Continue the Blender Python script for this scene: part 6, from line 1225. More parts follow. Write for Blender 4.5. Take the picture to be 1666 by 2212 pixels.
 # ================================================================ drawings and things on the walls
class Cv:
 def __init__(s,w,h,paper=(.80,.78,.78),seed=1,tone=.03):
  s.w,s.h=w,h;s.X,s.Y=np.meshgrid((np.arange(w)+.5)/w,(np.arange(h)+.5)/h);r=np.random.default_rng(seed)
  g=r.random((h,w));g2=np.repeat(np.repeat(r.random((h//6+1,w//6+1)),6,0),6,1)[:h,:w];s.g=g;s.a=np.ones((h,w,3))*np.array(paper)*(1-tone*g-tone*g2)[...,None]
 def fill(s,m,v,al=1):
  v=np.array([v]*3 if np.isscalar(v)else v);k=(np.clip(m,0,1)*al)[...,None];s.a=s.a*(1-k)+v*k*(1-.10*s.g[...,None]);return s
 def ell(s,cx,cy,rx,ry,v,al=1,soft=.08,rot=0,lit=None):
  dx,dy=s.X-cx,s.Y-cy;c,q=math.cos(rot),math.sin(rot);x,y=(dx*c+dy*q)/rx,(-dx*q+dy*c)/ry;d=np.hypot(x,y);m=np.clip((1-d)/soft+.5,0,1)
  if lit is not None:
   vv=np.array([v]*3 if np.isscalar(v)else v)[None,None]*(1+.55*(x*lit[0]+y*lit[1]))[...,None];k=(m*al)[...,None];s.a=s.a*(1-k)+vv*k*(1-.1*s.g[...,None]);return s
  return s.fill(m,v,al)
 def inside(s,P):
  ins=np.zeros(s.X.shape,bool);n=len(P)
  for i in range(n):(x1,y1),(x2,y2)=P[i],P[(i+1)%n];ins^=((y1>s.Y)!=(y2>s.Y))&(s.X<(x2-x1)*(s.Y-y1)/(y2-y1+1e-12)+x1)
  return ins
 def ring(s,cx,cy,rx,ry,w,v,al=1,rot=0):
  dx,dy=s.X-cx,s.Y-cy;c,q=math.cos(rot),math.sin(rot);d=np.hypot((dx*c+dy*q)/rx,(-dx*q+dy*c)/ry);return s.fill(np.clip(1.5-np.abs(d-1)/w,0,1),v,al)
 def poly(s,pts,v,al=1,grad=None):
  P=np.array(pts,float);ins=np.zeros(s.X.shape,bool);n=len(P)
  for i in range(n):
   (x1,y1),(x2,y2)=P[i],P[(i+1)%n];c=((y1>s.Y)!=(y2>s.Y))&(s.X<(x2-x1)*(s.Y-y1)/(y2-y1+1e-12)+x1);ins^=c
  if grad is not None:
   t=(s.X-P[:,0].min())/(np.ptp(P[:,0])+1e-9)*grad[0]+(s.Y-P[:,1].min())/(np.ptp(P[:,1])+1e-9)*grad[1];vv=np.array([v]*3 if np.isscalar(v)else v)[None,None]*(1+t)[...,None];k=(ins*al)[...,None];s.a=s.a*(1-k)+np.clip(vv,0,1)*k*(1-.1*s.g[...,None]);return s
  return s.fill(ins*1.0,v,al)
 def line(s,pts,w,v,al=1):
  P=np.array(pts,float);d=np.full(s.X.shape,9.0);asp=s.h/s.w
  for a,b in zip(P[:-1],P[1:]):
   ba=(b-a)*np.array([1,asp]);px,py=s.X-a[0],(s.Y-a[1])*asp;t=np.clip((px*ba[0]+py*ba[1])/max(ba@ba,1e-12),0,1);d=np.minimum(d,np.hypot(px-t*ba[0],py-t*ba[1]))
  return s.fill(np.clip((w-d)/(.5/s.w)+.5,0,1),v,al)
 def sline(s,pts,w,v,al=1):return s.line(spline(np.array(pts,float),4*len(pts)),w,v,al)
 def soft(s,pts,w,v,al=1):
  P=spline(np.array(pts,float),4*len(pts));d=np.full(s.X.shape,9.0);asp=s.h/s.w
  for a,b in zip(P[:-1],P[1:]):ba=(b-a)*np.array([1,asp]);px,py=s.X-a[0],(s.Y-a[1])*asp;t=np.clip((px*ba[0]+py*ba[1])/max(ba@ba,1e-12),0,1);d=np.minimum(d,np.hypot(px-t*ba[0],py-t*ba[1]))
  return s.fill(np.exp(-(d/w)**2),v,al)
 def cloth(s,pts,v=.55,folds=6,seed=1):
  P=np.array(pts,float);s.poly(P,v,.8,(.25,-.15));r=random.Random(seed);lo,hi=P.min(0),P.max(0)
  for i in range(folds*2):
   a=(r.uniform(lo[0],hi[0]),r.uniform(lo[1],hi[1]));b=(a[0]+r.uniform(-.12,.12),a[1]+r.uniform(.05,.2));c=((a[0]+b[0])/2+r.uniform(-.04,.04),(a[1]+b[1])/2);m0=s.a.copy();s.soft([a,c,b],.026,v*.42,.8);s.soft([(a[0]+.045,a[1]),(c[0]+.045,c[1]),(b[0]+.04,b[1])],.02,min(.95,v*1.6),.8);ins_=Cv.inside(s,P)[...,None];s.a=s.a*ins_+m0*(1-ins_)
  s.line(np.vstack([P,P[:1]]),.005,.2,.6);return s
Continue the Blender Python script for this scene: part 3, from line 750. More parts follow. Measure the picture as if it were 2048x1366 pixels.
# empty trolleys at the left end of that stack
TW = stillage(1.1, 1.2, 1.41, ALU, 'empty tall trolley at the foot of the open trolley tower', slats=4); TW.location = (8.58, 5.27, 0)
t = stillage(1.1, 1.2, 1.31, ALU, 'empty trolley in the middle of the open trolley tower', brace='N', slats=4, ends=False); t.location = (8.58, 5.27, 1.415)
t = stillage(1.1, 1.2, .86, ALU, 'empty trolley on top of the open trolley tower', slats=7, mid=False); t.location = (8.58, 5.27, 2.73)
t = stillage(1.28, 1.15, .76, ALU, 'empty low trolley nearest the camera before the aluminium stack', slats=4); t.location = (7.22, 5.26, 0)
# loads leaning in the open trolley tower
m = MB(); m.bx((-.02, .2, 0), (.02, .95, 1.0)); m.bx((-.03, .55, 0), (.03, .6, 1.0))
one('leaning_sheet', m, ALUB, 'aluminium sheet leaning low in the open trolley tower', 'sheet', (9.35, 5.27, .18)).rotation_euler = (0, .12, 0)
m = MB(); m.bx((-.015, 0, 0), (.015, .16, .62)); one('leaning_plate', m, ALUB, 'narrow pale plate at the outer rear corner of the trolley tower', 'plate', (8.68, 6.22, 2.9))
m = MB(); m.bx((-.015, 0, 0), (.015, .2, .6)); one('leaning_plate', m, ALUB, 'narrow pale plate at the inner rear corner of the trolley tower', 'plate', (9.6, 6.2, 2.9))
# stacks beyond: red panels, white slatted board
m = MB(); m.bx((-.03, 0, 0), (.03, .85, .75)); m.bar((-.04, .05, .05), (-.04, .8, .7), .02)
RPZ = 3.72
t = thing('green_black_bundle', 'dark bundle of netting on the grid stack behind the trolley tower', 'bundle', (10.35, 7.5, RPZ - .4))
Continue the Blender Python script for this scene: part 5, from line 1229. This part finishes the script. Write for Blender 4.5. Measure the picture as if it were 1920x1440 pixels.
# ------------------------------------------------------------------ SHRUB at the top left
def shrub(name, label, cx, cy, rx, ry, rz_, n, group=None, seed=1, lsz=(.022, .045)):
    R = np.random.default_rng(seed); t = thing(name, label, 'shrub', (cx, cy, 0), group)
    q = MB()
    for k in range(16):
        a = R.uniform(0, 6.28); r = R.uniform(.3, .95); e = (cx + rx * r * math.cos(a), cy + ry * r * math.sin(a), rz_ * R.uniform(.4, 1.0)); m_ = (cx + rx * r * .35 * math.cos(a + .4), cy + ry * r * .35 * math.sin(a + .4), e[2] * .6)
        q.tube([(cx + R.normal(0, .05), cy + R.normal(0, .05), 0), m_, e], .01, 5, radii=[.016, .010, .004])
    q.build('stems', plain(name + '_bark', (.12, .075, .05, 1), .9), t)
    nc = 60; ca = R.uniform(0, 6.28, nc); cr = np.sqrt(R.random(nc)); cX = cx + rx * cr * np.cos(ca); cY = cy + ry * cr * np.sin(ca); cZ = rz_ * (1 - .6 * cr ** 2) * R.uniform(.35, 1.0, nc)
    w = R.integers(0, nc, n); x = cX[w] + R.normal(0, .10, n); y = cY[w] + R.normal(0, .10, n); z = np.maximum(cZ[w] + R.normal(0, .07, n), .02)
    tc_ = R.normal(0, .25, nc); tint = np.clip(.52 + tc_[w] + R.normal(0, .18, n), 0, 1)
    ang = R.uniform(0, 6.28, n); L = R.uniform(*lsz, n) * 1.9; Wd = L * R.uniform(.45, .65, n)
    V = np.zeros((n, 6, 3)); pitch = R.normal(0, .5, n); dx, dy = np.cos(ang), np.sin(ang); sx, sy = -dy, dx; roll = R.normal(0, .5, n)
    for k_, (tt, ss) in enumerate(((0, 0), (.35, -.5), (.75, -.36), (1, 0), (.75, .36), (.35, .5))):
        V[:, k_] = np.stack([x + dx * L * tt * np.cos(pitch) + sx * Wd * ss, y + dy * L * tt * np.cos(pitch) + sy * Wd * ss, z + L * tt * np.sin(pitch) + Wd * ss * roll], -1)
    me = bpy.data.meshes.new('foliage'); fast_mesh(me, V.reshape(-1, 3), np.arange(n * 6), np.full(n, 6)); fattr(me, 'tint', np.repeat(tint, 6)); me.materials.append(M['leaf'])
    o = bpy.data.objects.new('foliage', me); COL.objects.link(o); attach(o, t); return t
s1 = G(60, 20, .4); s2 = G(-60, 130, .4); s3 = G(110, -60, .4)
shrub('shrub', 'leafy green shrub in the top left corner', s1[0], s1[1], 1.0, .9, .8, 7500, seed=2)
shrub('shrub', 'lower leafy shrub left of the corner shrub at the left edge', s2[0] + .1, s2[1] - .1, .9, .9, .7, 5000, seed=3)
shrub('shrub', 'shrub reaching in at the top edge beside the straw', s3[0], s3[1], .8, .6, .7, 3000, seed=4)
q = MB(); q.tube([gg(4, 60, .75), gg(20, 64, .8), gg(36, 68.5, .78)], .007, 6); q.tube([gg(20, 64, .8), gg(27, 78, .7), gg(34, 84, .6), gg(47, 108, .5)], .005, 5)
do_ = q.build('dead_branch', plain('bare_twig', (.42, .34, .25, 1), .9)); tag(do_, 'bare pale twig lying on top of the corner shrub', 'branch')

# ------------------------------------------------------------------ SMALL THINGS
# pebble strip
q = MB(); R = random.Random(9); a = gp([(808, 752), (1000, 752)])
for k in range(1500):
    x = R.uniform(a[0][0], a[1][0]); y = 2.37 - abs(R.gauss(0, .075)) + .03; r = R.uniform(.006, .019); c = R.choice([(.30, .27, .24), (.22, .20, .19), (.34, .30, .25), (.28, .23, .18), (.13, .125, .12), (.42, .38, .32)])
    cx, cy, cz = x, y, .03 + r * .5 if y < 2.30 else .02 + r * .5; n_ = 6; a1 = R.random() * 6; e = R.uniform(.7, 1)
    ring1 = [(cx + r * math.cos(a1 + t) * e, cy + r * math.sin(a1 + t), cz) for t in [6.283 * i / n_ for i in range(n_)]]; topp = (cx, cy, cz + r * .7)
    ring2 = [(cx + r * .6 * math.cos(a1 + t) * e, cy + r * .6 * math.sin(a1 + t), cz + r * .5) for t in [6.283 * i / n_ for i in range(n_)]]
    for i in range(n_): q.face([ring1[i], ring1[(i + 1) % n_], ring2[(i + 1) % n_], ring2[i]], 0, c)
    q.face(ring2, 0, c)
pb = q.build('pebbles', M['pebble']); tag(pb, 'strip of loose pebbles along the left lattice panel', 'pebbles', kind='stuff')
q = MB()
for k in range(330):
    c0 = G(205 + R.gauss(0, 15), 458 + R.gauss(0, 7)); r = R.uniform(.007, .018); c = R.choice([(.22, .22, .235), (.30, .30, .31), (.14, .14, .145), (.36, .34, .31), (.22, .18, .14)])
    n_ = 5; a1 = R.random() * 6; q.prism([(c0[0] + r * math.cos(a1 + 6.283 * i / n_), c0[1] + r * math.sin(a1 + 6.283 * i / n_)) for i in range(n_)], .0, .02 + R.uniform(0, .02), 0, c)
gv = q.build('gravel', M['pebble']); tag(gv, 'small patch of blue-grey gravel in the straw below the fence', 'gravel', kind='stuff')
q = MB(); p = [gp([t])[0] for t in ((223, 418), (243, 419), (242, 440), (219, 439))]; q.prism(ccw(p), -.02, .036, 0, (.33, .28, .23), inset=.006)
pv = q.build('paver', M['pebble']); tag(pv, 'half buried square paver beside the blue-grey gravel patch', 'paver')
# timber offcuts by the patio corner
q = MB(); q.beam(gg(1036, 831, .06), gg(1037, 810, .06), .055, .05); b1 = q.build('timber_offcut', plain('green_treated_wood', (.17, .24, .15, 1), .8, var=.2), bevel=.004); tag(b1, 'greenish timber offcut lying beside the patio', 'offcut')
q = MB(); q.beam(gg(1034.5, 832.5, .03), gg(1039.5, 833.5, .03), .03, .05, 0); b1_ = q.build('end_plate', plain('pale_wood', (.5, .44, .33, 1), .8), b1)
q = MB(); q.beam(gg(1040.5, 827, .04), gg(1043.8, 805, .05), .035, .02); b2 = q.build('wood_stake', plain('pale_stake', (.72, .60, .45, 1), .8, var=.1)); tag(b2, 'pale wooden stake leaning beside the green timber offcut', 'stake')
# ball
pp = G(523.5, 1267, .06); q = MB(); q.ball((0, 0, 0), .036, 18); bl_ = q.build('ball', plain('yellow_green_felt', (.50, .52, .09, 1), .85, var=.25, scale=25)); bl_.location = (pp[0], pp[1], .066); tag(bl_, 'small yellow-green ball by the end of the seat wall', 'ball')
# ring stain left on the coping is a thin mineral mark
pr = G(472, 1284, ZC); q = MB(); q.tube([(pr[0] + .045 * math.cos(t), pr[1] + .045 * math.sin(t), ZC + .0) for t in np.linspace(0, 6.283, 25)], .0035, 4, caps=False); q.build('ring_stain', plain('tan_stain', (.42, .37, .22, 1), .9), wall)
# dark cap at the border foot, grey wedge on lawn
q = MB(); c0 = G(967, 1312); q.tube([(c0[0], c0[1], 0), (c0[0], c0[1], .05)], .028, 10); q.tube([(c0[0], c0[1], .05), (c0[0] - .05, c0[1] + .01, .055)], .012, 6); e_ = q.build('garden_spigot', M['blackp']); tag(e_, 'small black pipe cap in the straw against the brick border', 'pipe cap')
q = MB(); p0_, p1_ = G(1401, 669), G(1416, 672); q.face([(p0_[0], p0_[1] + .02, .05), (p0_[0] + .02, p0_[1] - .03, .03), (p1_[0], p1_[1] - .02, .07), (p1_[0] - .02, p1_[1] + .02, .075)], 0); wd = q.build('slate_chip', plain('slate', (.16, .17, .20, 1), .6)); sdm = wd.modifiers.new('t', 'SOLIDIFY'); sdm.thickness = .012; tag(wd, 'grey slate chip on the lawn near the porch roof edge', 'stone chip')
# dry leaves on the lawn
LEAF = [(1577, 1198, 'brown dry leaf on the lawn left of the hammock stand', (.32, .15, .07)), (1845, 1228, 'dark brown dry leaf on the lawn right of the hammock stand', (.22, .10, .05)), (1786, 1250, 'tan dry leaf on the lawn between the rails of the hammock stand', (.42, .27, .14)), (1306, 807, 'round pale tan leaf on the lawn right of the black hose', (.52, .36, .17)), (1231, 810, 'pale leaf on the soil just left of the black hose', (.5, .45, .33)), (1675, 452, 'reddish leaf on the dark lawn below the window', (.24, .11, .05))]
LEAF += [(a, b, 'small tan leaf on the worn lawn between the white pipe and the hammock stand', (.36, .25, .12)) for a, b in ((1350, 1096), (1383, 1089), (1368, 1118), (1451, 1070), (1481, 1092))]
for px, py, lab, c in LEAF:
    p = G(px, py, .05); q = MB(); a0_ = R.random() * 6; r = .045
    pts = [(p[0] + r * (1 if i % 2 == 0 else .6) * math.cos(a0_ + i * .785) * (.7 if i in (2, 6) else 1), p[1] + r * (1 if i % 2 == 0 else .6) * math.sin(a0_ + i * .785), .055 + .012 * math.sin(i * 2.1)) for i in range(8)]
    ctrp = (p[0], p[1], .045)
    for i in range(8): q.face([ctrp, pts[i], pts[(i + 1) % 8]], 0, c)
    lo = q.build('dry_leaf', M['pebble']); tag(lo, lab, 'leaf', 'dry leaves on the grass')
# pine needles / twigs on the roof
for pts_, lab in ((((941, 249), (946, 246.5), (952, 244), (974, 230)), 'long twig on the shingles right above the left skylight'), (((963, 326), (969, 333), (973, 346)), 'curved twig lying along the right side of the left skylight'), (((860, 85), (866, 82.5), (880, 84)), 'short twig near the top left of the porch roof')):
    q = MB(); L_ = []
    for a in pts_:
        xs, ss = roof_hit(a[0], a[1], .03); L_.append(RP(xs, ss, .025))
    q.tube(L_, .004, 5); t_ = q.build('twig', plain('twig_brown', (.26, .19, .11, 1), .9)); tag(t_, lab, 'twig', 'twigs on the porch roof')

● ● ●

> [The task]
Print the lines from the line containing "Continue the Blender Python script for this scene: part 3, from" to the line containing "t = thing('green_black_bundle', 'dark", both ends included, exactly and with nothing added.

> [Written response]
Continue the Blender Python script for this scene: part 3, from line 750. More parts follow. Measure the picture as if it were 2048x1366 pixels.
# empty trolleys at the left end of that stack
TW = stillage(1.1, 1.2, 1.41, ALU, 'empty tall trolley at the foot of the open trolley tower', slats=4); TW.location = (8.58, 5.27, 0)
t = stillage(1.1, 1.2, 1.31, ALU, 'empty trolley in the middle of the open trolley tower', brace='N', slats=4, ends=False); t.location = (8.58, 5.27, 1.415)
t = stillage(1.1, 1.2, .86, ALU, 'empty trolley on top of the open trolley tower', slats=7, mid=False); t.location = (8.58, 5.27, 2.73)
t = stillage(1.28, 1.15, .76, ALU, 'empty low trolley nearest the camera before the aluminium stack', slats=4); t.location = (7.22, 5.26, 0)
# loads leaning in the open trolley tower
m = MB(); m.bx((-.02, .2, 0), (.02, .95, 1.0)); m.bx((-.03, .55, 0), (.03, .6, 1.0))
one('leaning_sheet', m, ALUB, 'aluminium sheet leaning low in the open trolley tower', 'sheet', (9.35, 5.27, .18)).rotation_euler = (0, .12, 0)
m = MB(); m.bx((-.015, 0, 0), (.015, .16, .62)); one('leaning_plate', m, ALUB, 'narrow pale plate at the outer rear corner of the trolley tower', 'plate', (8.68, 6.22, 2.9))
m = MB(); m.bx((-.015, 0, 0), (.015, .2, .6)); one('leaning_plate', m, ALUB, 'narrow pale plate at the inner rear corner of the trolley tower', 'plate', (9.6, 6.2, 2.9))
# stacks beyond: red panels, white slatted board
m = MB(); m.bx((-.03, 0, 0), (.03, .85, .75)); m.bar((-.04, .05, .05), (-.04, .8, .7), .02)
RPZ = 3.72
t = thing('green_black_bundle', 'dark bundle of netting on the grid stack behind the trolley tower', 'bundle', (10.35, 7.5, RPZ - .4))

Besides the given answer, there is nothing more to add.